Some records

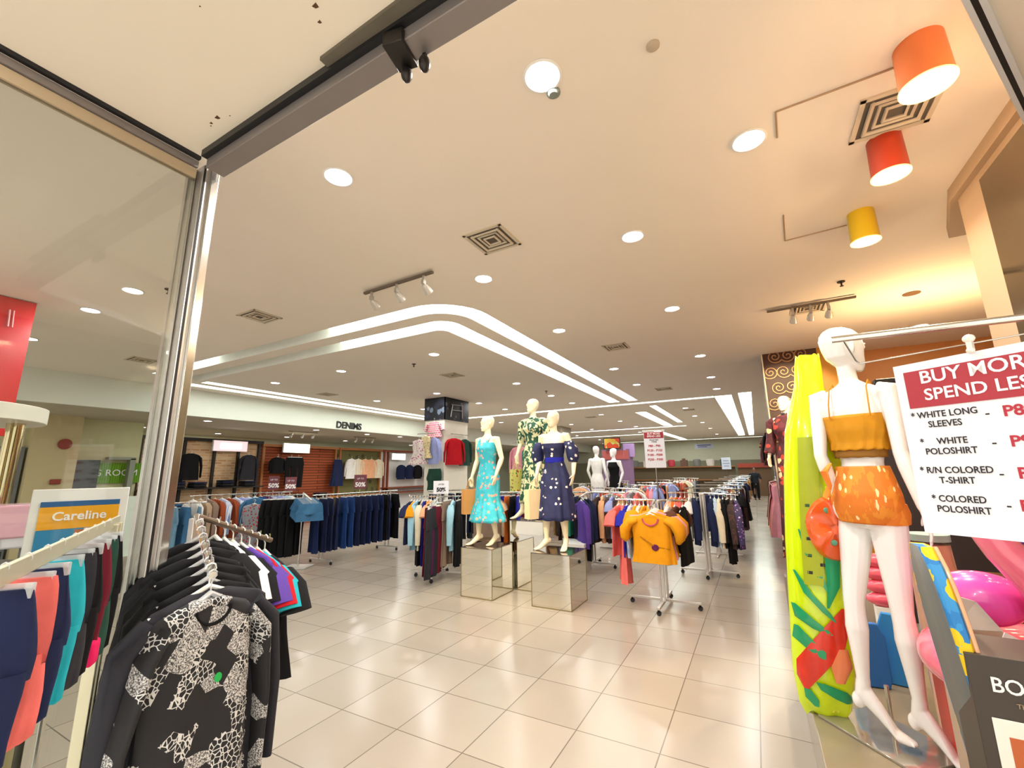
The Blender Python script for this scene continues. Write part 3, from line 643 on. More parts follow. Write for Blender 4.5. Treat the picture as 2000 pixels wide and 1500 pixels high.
def rail_rack(p0, p1, h, lab, base='bars'):
    p0, p1 = Vector((*p0, 0)), Vector((*p1, 0)); d = p1-p0; L = d.length
    t = thing('rail_rack', lab, 'clothes rack', tuple((p0+p1)/2), math.atan2(d.y, d.x), 'metal clothes racks')
    MB().tube([(-L/2, 0, h), (L/2, 0, h)], .014, 10).done('rail', M_chrome, t)
    for sx in (-1, 1):
        for py in (-.05, .05): MB().box((sx*(L/2-.25), py, h/2+.03), (.022, .022, h-.05)).done('upright', M_steel, t)
        MB().box((sx*(L/2-.25), 0, .07), (.03, .6, .025)).done('foot_bar', M_steel, t)
        for py in (-.28, .28): k = MB(); k.tube([(sx*(L/2-.25)-.008, py, .026), (sx*(L/2-.25)+.01, py, .026)], .026, 12); k.box((sx*(L/2-.25), py, .05), (.016, .02, .04)); k.done('caster', M_black, t)
    return (p0+Vector((0, 0, h+.014)), p1+Vector((0, 0, h+.014)))
def sale_card(x, y, z0, z1, rz, lab, wd=.2, ht=.28, dark=True):
    t = thing('sale_card', lab, 'sign', (x, y, z0), rz, '50% sale cards on rack tops')
    MB().cyl((0, 0, 0), .006, z1-z0, 8).done('stem', M_chrome, t)
    MB().box((0, 0, z1-z0+ht/2), (wd, .006, ht)).done('card', plain('card_red', '6e3540', .5) if dark else M_paper, t)
    lettering('50%', ht*.42, M_whiteink if dark else M_ink, t, (0, -.006, z1-z0+ht*.3), UP, bold=.004)
    lettering('UP TO', ht*.16, M_whiteink if dark else M_ink, t, (0, -.006, z1-z0+ht*.72), UP)

# --- the mustard tops rack and its neighbours beside the aisle
W1 = 'the mustard tops rack'
A = cross_rack(-1.10, 5.62, 0, 'front cross rack with mustard puff sleeve tops facing the entrance', [(-PI/2, .46, .06), (PI, .52, .0), (0, .34, 0)])
hang('puff', 'mustard', (-1.10, 5.17, 1.155), .0, W1, 0, label='mustard puff sleeve top with a cut-out, front of the nearest rack')
hero = [q for q in C.objects if q.get('label', '').startswith('mustard puff sleeve top with')][0]
k = MB(); k.tube([(.085*math.cos(a), -.034-.006*math.sin(-a), -.125+.075*math.sin(a)) for a in [PI+q*PI/14 for q in range(15)]], .009, 6); k.done('neck_trim', FAB['rose'], hero)
k = MB(); k.loft([[(.035+.038*math.cos(a), -.040, -.43+.034*math.sin(a)) for a in [2*PI*q/18 for q in range(18)]], [(.035+.03*math.cos(a), -.048, -.43+.026*math.sin(a)) for a in [2*PI*q/18 for q in range(18)]]]); k.done('cut_out', FAB['plum'], hero)
k = MB(); k.tube([(-.12, -.042, -.32), (-.04, -.047, -.37), (.02, -.046, -.41)], .006, 6).tube([(.19, -.03, -.44), (.12, -.04, -.43), (.07, -.045, -.42)], .006, 6); k.done('tie_seam', fabric('cloth_seam', 'a86c0c'), hero)
fill((-1.10, 5.24, 1.165), (-1.10, 5.50, 1.19), ['mustard puff', 'pink puff', 'mustard puff', 'mustard puff'], W1, jit=.06, arm='front')
fill(A[1][0], A[1][1], ['mustard puff', 'mustard tee', 'ivory tee', 'mustard puff', 'blue striped tank', 'royal blue tee', 'coral dress', 'coral tee'], W1, s=.92, arm='left')
fill(A[2][0], A[2][1], ['white tee', 'brown puff', 'black tank'], W1, arm='right')
W2 = 'the second aisle rack'
A = cross_rack(-.78, 7.45, 0, 'second aisle rack with black and navy clothes at its right end', [(0, .5, .03), (PI, .5, 0)], dim=(.4, .3))
fill(A[0][1], A[0][0], ['purple floral blouse', 'zebra blouse', 'black trousers', 'black blouse', 'ivory blouse', 'pale blue blouse', 'navy blouse'], W2, s=.95, arm='right')
fill(A[1][0], A[1][1], ['navy blouse', 'white tee', 'rust blouse', 'coral tee', 'orange tee', 'peach tee'], W2, s=.95, arm='left')
W3 = 'the zebra blouse rack'
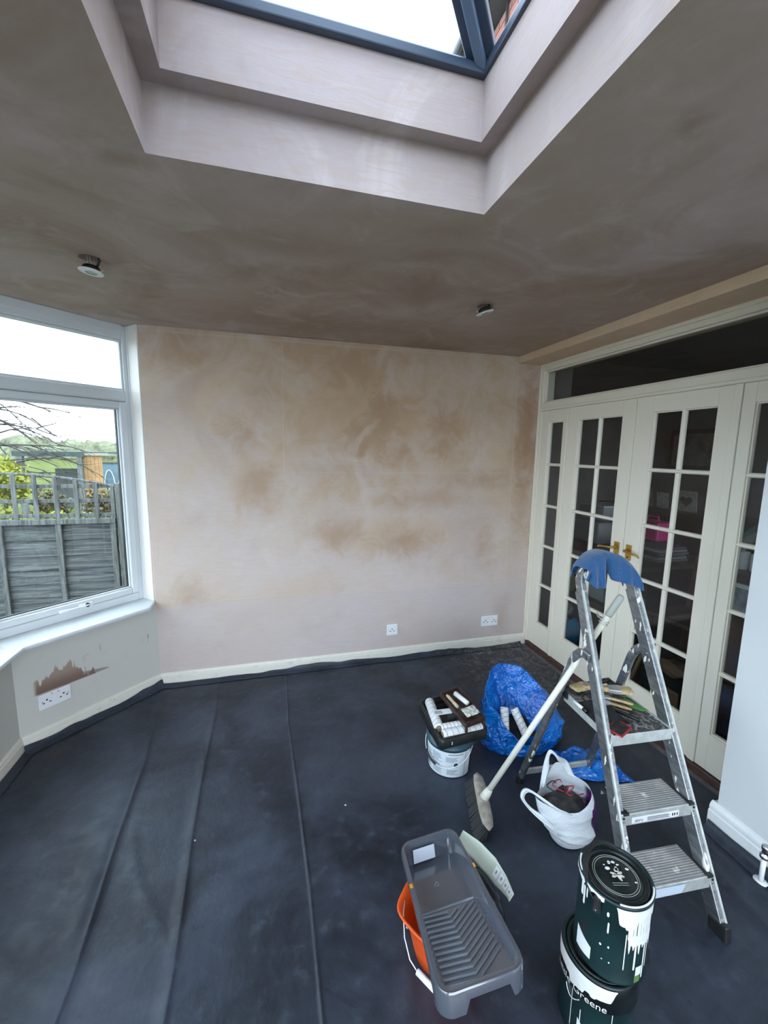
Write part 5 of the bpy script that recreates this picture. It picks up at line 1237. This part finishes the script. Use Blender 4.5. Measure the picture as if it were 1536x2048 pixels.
# bare tree reaching in from the left
tr_ = thing('bare_tree', 'leafless tree with thin grey twigs reaching in from left', 'tree', (-6.55, 4.3, -.35))
rnd = random.Random(5); M_BARK = plain('pale_grey_bark', (.06, .05, .047), .9, var=.2)
MB().tube([(-6.55, 4.3, -.4), (-6.5, 4.25, .8), (-6.45, 4.2, 1.9), (-6.5, 4.2, 3.2)], [.10, .08, .055, .02], 8).build('trunk', M_BARK, tr_, smooth=True)
def twig(m, p, d, L, r, lev):
    pts = [p]; q = p.copy(); dd = d.copy(); n = 7
    for i in range(n):
        dd = (dd + Vector((rnd.uniform(-.16, .16), rnd.uniform(-.12, .12), rnd.uniform(-.16, .10)))).normalized(); q = q + dd * L / n; pts.append(q.copy())
        if lev < 2 and i > 1 and rnd.random() < .75: twig(m, q.copy(), (dd + Vector((rnd.uniform(-.1, .4), rnd.uniform(-.4, .4), rnd.uniform(-.7, .5)))).normalized(), L * rnd.uniform(.3, .5), r * .5, lev + 1)
    m.tube(pts, [r * (1 - .8 * i / n) for i in range(n + 1)], 4)
for k in range(11):
    z0 = 1.25 + k * .125; m = MB(); twig(m, Vector((-6.46, 4.2, z0)), Vector((1, rnd.uniform(-.25, .15), rnd.uniform(-.05, .25))).normalized(), rnd.uniform(.9, 1.4), .021, 0); m.build('branch', M_BARK, tr_)
# far hedgerow
M_FAR = plain('hazy_far_foliage', (.17, .175, .11), .95, var=.35, vscale=.6); M_FAR2 = plain('hazy_far_foliage_warm', (.20, .175, .125), .95, var=.3, vscale=.6)
def hedge(u, v):
    xx = lerp(-70, 10, u); a = pi * v; h = 2.7 + 1.1 * noise.noise((xx * .16, 0, 3)) + .5 * noise.noise((xx * .6, 1, 0)); d = Vector((0, -cos(a), sin(a)))
    k = 1 + .22 * noise.noise((xx * .45, a * 1.6, 0)) + .16 * noise.noise((xx * 1.5, a * 4, 2)) + .10 * noise.noise((xx * 3.7, a * 9, 5))
    return Vector((xx, 66 + 2.2 * d.y * k, -.3 + h * max(0, d.z) * k))
tag(MB().grid(hedge, 420, 22).build('hedgerow', M_FAR, smooth=False), 'hazy olive belt of trees along the horizon beyond the field', 'hedgerow')

# ================================================================== BRICK HOUSE ABOVE THE FLAT ROOF
hs_ = struct(box('house_wall', plain('lime_mortar', (.50, .42, .38), .9, var=.1), None, .11, .35, -6, 2.1, 2.6, 5.86), 'upper red brick wall of the house seen through the rooflight', 'wall')
g = NT('red_brick'); oi = g.n('ObjectInfo'); c = g.mix(oi.outputs['Random'], (.33, .135, .105), (.46, .22, .17)); M_BRICK = g.pbr(g.mix(g.rng(g.noise(40, 4), .4, .7, 0, .35), c, (.24, .10, .085)), .9)
bme = None
for j in range(20):
    zz = 5.86 - .075 * (j + 1) + .005
    for i in range(10):
        yy = 2.1 - .225 * (i + 1) + (.1125 if j % 2 else 0)
        if yy + .21 > 2.1: continue
        if bme is None:
            o = box('brick', M_BRICK, hs_, .098, .13, 0, .213, 0, .064, bevel=0); bme = o.data
        else:
            o = link('brick', bme, None, hs_)
        o.matrix_parent_inverse = Matrix.Identity(4); o.location = (0, yy, zz)
struct(box('roof_eaves', plain('slate_grey_eaves', (.055, .065, .085), .7), None, -.06, .6, -6, 2.35, 5.90, 6.02), 'dark grey eaves of the house roof', 'roof')
gu = MB().tube([(-.115, -6, 5.95), (-.115, 2.3, 5.95)], .05, 12).build('gutter', plain('dark_gutter', (.04, .045, .055), .5), smooth=True); tag(gu, 'dark plastic gutter along the house eaves', 'gutter')
tag(MB().tube([(.08, 1.02, 5.86), (.08, 1.02, 2.7)], .012, 8).build('wall_cable', plain('black_cable', (.03, .03, .03), .6), smooth=True), 'thin dark cable running down the brick wall', 'cable')

# ================================================================== THINGS IN THE DIM ROOM
def rbox(name, label, cat, mat, x0, x1, y0, y1, z0, z1, bevel=.006, group=None):
    return tag(box(name, mat, None, x0, x1, y0, y1, z0, z1, bevel=bevel), label, cat, group)
M_CARDW = plain('pale_card', (.50, .48, .42), .7, var=.25, vscale=30); M_CARD2 = plain('buff_card', (.34, .30, .23), .7, var=.35, vscale=25)
sdb = thing('sideboard', 'dark sideboard along the far wall behind doors', 'sideboard', (2.5, .75, 0)); M_DKW = plain('dark_stained_wood', (.05, .035, .028), .5)
box('body', M_DKW, sdb, 2.3, 2.74, -.3, 1.7, .08, 1.02, bevel=.01); box('top', M_DKW, sdb, 2.27, 2.745, -.32, 1.72, 1.02, 1.05, bevel=.005)
for i in range(4):
    d = box('door', M_DKW, sdb, 2.285, 2.3, -.28 + i * .495, .19 + i * .495, .12, .98, bevel=.004); box('knob', M_BRASS, d, 2.265, 2.285, .13 + i * .495, .15 + i * .495, .6, .62, bevel=.004)
for yy, zz, w, h, lb, mt_ in ((1.17, 1.05, .26, .24, 'standing picture card with a house drawing on sideboard', M_CARD2), (.60, 1.05, .25, .24, 'standing white card with a dark heart on sideboard', M_CARDW), (.90, 1.05, .16, .19, 'small plain card between two picture cards', M_CARDW)):
    t = thing('greeting_card', lb, 'card', (2.45, yy, zz), 0, 'cards on the sideboard'); MB().obox((2.45, yy, zz + h / 2), (0, 1, 0), (1, 0, .12), (-.12, 0, 1), w / 2, .003, h / 2).build('card', mt_, t)
    if 'heart' in lb:
        pts = []
        for i in range(24):
            a = 2 * pi * i / 24; hx = 16 * sin(a) ** 3 / 17; hy = (13 * cos(a) - 5 * cos(2 * a) - 2 * cos(3 * a) - cos(4 * a)) / 17; pts.append((2.443 - .12 * (hy * .075), yy + hx * .08, zz + h / 2 + hy * .075))
        MB().add(pts, [tuple(range(24))]).build('heart', plain('dark_heart_print', (.10, .10, .095), .7, var=.5, vscale=60), t)
    elif 'house' in lb: box('drawing', plain('sepia_print', (.16, .12, .08), .8, var=.5, vscale=40), t, 2.440, 2.444, yy - .09, yy + .09, zz + .06, zz + .15)
pf = thing('framed_picture', 'large dim framed picture on the far wall', 'picture', (2.74, .75, 1.75)); box('frame', M_DKW, pf, 2.72, 2.75, .40, 1.12, 1.52, 2.0, bevel=.006); box('print', plain('dim_print', (.16, .15, .13), .7, var=.4, vscale=8), pf, 2.715, 2.722, .45, 1.07, 1.57, 1.95)
tb = thing('inner_table', 'dark table piled with boxes behind the doors', 'table', (1.15, .1, 0)); box('top', M_DKW, tb, .75, 1.6, -.47, .95, .74, .78, bevel=.006)
for px_, py_ in ((.8, -.42), (1.55, -.42), (.8, .9), (1.55, .9)): box('leg', M_DKW, tb, px_ - .03, px_ + .03, py_ - .03, py_ + .03, 0, .74, bevel=.004)
M_STOR = plain('grey_storage_plastic', (.36, .38, .40), .4)
def lidbox(label, x0, x1, y0, y1, z0, z1, mat, lid):
    t = thing('storage_box', label, 'box', ((x0 + x1) / 2, (y0 + y1) / 2, z0), 0, 'storage boxes'); m = MB(); 
    m.add([(lerp(x0, x1, a), lerp(y0, y1, b), z) for z, k in ((z0, .06), (z1, 0)) for a, b in ((k, k), (1 - k, k), (1 - k, 1 - k), (k, 1 - k))], [(3, 2, 1, 0), (4, 5, 6, 7), (0, 1, 5, 4), (1, 2, 6, 5), (2, 3, 7, 6), (3, 0, 4, 7)]); m.build('body', mat, t, bevel=.008)
    box('lid', lid, t, x0 - .01, x1 + .01, y0 - .01, y1 + .01, z1, z1 + .02, bevel=.006)
lidbox('pale grey lidded storage box on top of another box', 1.1, 1.4, .38, .72, 1.007, 1.147, M_STOR, M_UPVC); lidbox('wide grey storage box under the smaller lidded one', 1.0, 1.45, .32, .85, .78, .985, M_STOR, M_STOR)
pk = thing('pink_case', 'bright pink carry case with handle on the inner table', 'case', (1.3, -.02, .9)); M_PINK = plain('hot_pink_plastic', (.55, .03, .20), .35)
box('body', M_PINK, pk, 1.2, 1.4, -.16, .13, .905, 1.08, bevel=.02); MB().tube([(1.3, -.08, 1.07), (1.3, -.07, 1.12), (1.3, .03, 1.12), (1.3, .04, 1.07)], .01, 8).build('handle', M_PINK, pk, smooth=True); box('latch', M_WHITEP, pk, 1.19, 1.2, .06, .12, .95, 1.03, bevel=.004)
for i in range(6): rbox('paper_stack', 'flat paper folder under the pink case, %s of the pile' % ('lowest', 'second from bottom', 'third from bottom', 'third from top', 'second from top', 'topmost')[i], 'folder', plain('folder_%d' % i, ((.10, .11, .12), (.2, .2, .19), (.06, .07, .09))[i % 3], .7), .98 + .01 * i, 1.32, -.38 + .012 * (i % 3), .10, .782 + .02 * i, .80 + .02 * i, .003, 'folders under the pink case')
lidbox('clear white plastic box low behind the left door', .6, .85, -.23, .03, .40, .60, plain('milky_plastic', (.42, .44, .45), .3), M_UPVC)
rbox('cardboard_carton', 'dark carton holding up the clear white box', 'carton', plain('dark_carton', (.10, .08, .07), .8), .55, .95, -.28, .12, 0, .398)
def lump(name, label, cat, mat, c, r, seed, amp=.25):
    c = V(*c); 
    def fn(u, v):
        th, ph = 2 * pi * u, pi * v; d = Vector((cos(th) * sin(ph), sin(th) * sin(ph), cos(ph))); k = 1 + amp * noise.noise(d * 2.2 + Vector((seed, 0, 0))) + amp * .5 * noise.noise(d * 6 + Vector((seed, 1, 0)))
        return Vector((c.x + d.x * r[0] * k, c.y + d.y * r[1] * k, max(c.z - r[2] * .98, c.z + d.z * r[2] * k)))
    return tag(MB().grid(fn, 32, 20).build(name, mat, smooth=True, merge=True), label, cat)
lump('green_bag', 'pale green plastic bag behind the left door glass', 'bag', plain('pale_green_film', (.34, .38, .16), .4), (.62, .25, .43), (.09, .09, .12), 3)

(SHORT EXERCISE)
Transcribe exactly, please, the lines between the start of the records above and the line holding "lettering('UP TO', ht*.16, M_whiteink", counting both of those lines and omitting pictures.

(TASK SOLUTION)
The Blender Python script for this scene continues. Write part 3, from line 643 on. More parts follow. Write for Blender 4.5. Treat the picture as 2000 pixels wide and 1500 pixels high.
def rail_rack(p0, p1, h, lab, base='bars'):
    p0, p1 = Vector((*p0, 0)), Vector((*p1, 0)); d = p1-p0; L = d.length
    t = thing('rail_rack', lab, 'clothes rack', tuple((p0+p1)/2), math.atan2(d.y, d.x), 'metal clothes racks')
    MB().tube([(-L/2, 0, h), (L/2, 0, h)], .014, 10).done('rail', M_chrome, t)
    for sx in (-1, 1):
        for py in (-.05, .05): MB().box((sx*(L/2-.25), py, h/2+.03), (.022, .022, h-.05)).done('upright', M_steel, t)
        MB().box((sx*(L/2-.25), 0, .07), (.03, .6, .025)).done('foot_bar', M_steel, t)
        for py in (-.28, .28): k = MB(); k.tube([(sx*(L/2-.25)-.008, py, .026), (sx*(L/2-.25)+.01, py, .026)], .026, 12); k.box((sx*(L/2-.25), py, .05), (.016, .02, .04)); k.done('caster', M_black, t)
    return (p0+Vector((0, 0, h+.014)), p1+Vector((0, 0, h+.014)))
def sale_card(x, y, z0, z1, rz, lab, wd=.2, ht=.28, dark=True):
    t = thing('sale_card', lab, 'sign', (x, y, z0), rz, '50% sale cards on rack tops')
    MB().cyl((0, 0, 0), .006, z1-z0, 8).done('stem', M_chrome, t)
    MB().box((0, 0, z1-z0+ht/2), (wd, .006, ht)).done('card', plain('card_red', '6e3540', .5) if dark else M_paper, t)
    lettering('50%', ht*.42, M_whiteink if dark else M_ink, t, (0, -.006, z1-z0+ht*.3), UP, bold=.004)
    lettering('UP TO', ht*.16, M_whiteink if dark else M_ink, t, (0, -.006, z1-z0+ht*.72), UP)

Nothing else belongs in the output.